▶ **3D scene scripts**:
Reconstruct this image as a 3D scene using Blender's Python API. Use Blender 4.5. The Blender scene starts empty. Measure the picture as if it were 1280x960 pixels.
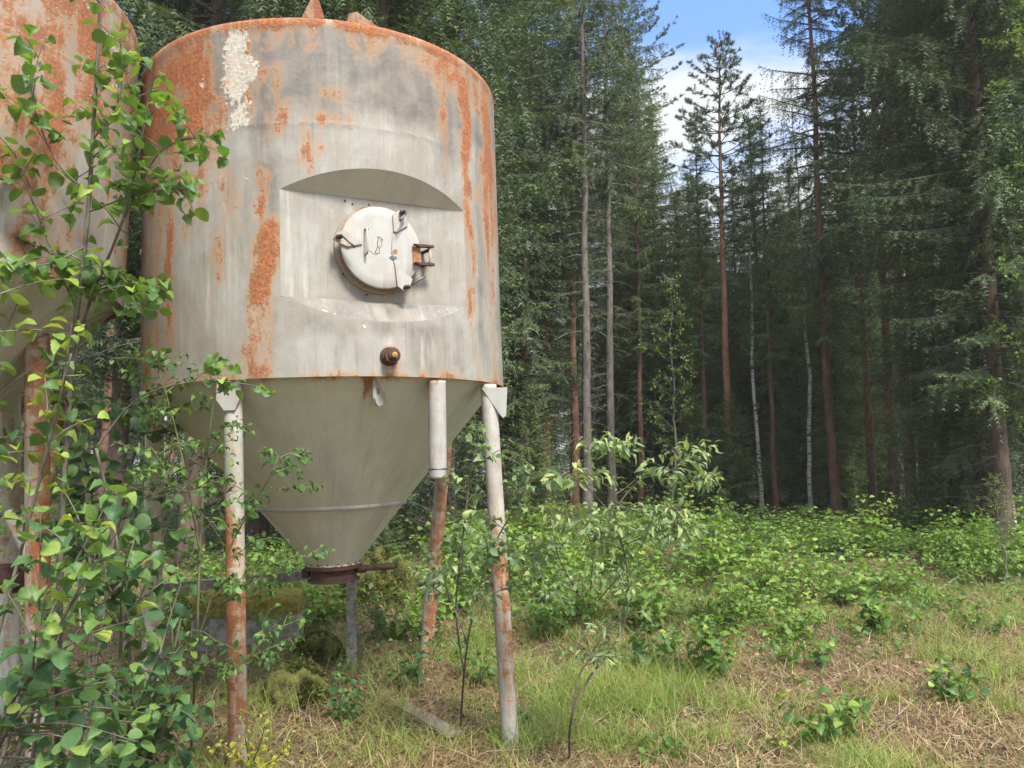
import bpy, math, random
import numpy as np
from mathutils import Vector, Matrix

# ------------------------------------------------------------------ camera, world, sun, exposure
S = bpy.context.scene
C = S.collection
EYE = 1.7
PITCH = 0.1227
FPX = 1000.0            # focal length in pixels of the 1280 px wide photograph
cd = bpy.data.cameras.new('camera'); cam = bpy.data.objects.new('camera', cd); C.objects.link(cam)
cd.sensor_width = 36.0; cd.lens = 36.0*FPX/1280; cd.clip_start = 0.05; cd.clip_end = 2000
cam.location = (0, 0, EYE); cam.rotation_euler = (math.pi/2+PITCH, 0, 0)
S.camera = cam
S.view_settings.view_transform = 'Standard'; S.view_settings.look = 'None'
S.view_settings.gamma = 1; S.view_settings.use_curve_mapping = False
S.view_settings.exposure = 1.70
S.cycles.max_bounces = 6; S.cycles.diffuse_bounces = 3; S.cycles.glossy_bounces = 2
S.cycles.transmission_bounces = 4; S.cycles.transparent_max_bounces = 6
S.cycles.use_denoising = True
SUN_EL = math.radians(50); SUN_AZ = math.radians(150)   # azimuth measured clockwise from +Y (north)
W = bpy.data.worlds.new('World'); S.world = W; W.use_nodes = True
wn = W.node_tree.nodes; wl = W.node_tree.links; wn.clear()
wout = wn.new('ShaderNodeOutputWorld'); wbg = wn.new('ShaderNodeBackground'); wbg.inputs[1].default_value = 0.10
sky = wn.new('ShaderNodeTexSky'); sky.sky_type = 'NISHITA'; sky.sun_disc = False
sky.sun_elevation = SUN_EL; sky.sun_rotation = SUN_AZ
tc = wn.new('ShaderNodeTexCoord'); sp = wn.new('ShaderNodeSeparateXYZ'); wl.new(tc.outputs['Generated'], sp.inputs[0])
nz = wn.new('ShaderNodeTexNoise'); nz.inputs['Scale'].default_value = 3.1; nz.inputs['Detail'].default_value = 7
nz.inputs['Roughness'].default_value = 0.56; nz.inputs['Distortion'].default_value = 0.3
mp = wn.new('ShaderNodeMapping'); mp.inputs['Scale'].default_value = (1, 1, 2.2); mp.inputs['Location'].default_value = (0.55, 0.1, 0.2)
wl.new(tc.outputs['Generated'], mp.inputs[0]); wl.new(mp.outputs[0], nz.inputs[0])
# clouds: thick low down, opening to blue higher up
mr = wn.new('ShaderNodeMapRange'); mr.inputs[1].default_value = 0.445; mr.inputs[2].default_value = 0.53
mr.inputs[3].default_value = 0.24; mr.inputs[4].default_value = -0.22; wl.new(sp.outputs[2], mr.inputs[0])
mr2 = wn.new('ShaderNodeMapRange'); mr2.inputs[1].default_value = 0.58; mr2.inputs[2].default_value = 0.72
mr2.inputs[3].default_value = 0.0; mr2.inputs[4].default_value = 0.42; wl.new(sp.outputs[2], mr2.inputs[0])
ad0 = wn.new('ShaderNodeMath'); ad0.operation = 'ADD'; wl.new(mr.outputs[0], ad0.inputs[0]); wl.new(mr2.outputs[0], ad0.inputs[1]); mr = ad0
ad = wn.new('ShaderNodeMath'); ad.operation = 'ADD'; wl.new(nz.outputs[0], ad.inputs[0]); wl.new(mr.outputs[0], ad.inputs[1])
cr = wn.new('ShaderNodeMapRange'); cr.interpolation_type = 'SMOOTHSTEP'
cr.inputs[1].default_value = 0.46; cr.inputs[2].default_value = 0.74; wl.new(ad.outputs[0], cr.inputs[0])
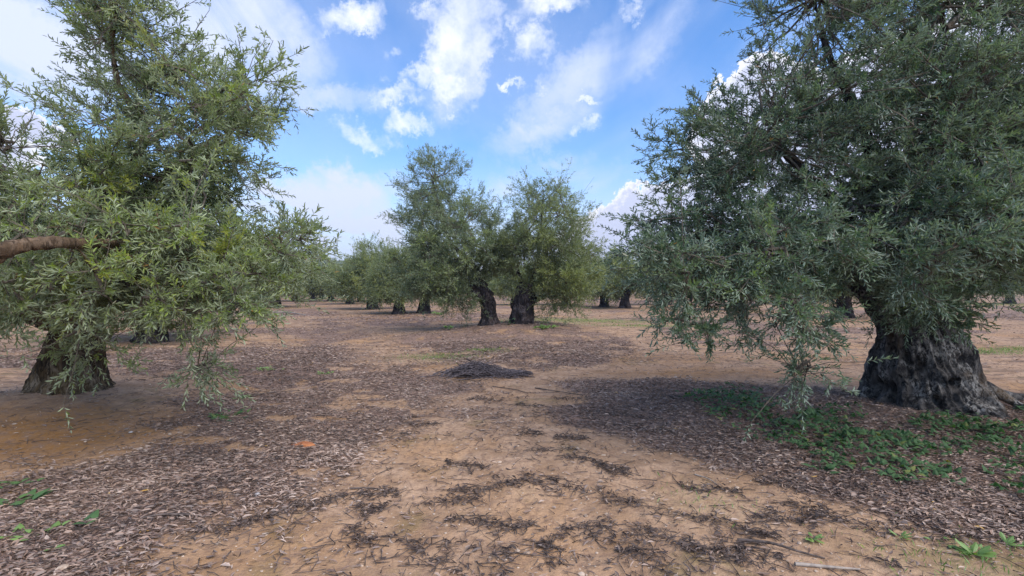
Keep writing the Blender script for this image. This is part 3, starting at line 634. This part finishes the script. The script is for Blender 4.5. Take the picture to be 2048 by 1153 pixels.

▶ **STATED PROBLEM**: Copy every record above exactly, leaving out the pictures.

▶ **FULL ANSWER**:
Reconstruct this image as a 3D scene using Blender's Python API. Use Blender 4.5. The Blender scene starts empty. Measure the picture as if it were 1280x960 pixels.
import bpy, math, random
import numpy as np
from mathutils import Vector, Matrix

# ------------------------------------------------------------------ camera, world, sun, exposure
S = bpy.context.scene
C = S.collection
EYE = 1.7
PITCH = 0.1227
FPX = 1000.0            # focal length in pixels of the 1280 px wide photograph
cd = bpy.data.cameras.new('camera'); cam = bpy.data.objects.new('camera', cd); C.objects.link(cam)
cd.sensor_width = 36.0; cd.lens = 36.0*FPX/1280; cd.clip_start = 0.05; cd.clip_end = 2000
cam.location = (0, 0, EYE); cam.rotation_euler = (math.pi/2+PITCH, 0, 0)
S.camera = cam
S.view_settings.view_transform = 'Standard'; S.view_settings.look = 'None'
S.view_settings.gamma = 1; S.view_settings.use_curve_mapping = False
S.view_settings.exposure = 1.70
S.cycles.max_bounces = 6; S.cycles.diffuse_bounces = 3; S.cycles.glossy_bounces = 2
S.cycles.transmission_bounces = 4; S.cycles.transparent_max_bounces = 6
S.cycles.use_denoising = True
SUN_EL = math.radians(50); SUN_AZ = math.radians(150)   # azimuth measured clockwise from +Y (north)
W = bpy.data.worlds.new('World'); S.world = W; W.use_nodes = True
wn = W.node_tree.nodes; wl = W.node_tree.links; wn.clear()
wout = wn.new('ShaderNodeOutputWorld'); wbg = wn.new('ShaderNodeBackground'); wbg.inputs[1].default_value = 0.10
sky = wn.new('ShaderNodeTexSky'); sky.sky_type = 'NISHITA'; sky.sun_disc = False
sky.sun_elevation = SUN_EL; sky.sun_rotation = SUN_AZ
tc = wn.new('ShaderNodeTexCoord'); sp = wn.new('ShaderNodeSeparateXYZ'); wl.new(tc.outputs['Generated'], sp.inputs[0])
nz = wn.new('ShaderNodeTexNoise'); nz.inputs['Scale'].default_value = 3.1; nz.inputs['Detail'].default_value = 7
nz.inputs['Roughness'].default_value = 0.56; nz.inputs['Distortion'].default_value = 0.3
mp = wn.new('ShaderNodeMapping'); mp.inputs['Scale'].default_value = (1, 1, 2.2); mp.inputs['Location'].default_value = (0.55, 0.1, 0.2)
wl.new(tc.outputs['Generated'], mp.inputs[0]); wl.new(mp.outputs[0], nz.inputs[0])
# clouds: thick low down, opening to blue higher up
mr = wn.new('ShaderNodeMapRange'); mr.inputs[1].default_value = 0.445; mr.inputs[2].default_value = 0.53
mr.inputs[3].default_value = 0.24; mr.inputs[4].default_value = -0.22; wl.new(sp.outputs[2], mr.inputs[0])
mr2 = wn.new('ShaderNodeMapRange'); mr2.inputs[1].default_value = 0.58; mr2.inputs[2].default_value = 0.72
mr2.inputs[3].default_value = 0.0; mr2.inputs[4].default_value = 0.42; wl.new(sp.outputs[2], mr2.inputs[0])
ad0 = wn.new('ShaderNodeMath'); ad0.operation = 'ADD'; wl.new(mr.outputs[0], ad0.inputs[0]); wl.new(mr2.outputs[0], ad0.inputs[1]); mr = ad0
ad = wn.new('ShaderNodeMath'); ad.operation = 'ADD'; wl.new(nz.outputs[0], ad.inputs[0]); wl.new(mr.outputs[0], ad.inputs[1])
cr = wn.new('ShaderNodeMapRange'); cr.interpolation_type = 'SMOOTHSTEP'
cr.inputs[1].default_value = 0.46; cr.inputs[2].default_value = 0.74; wl.new(ad.outputs[0], cr.inputs[0])
Keep writing the Blender script for this image. This is part 3, starting at line 634. This part finishes the script. The script is for Blender 4.5. Take the picture to be 2048 by 1153 pixels.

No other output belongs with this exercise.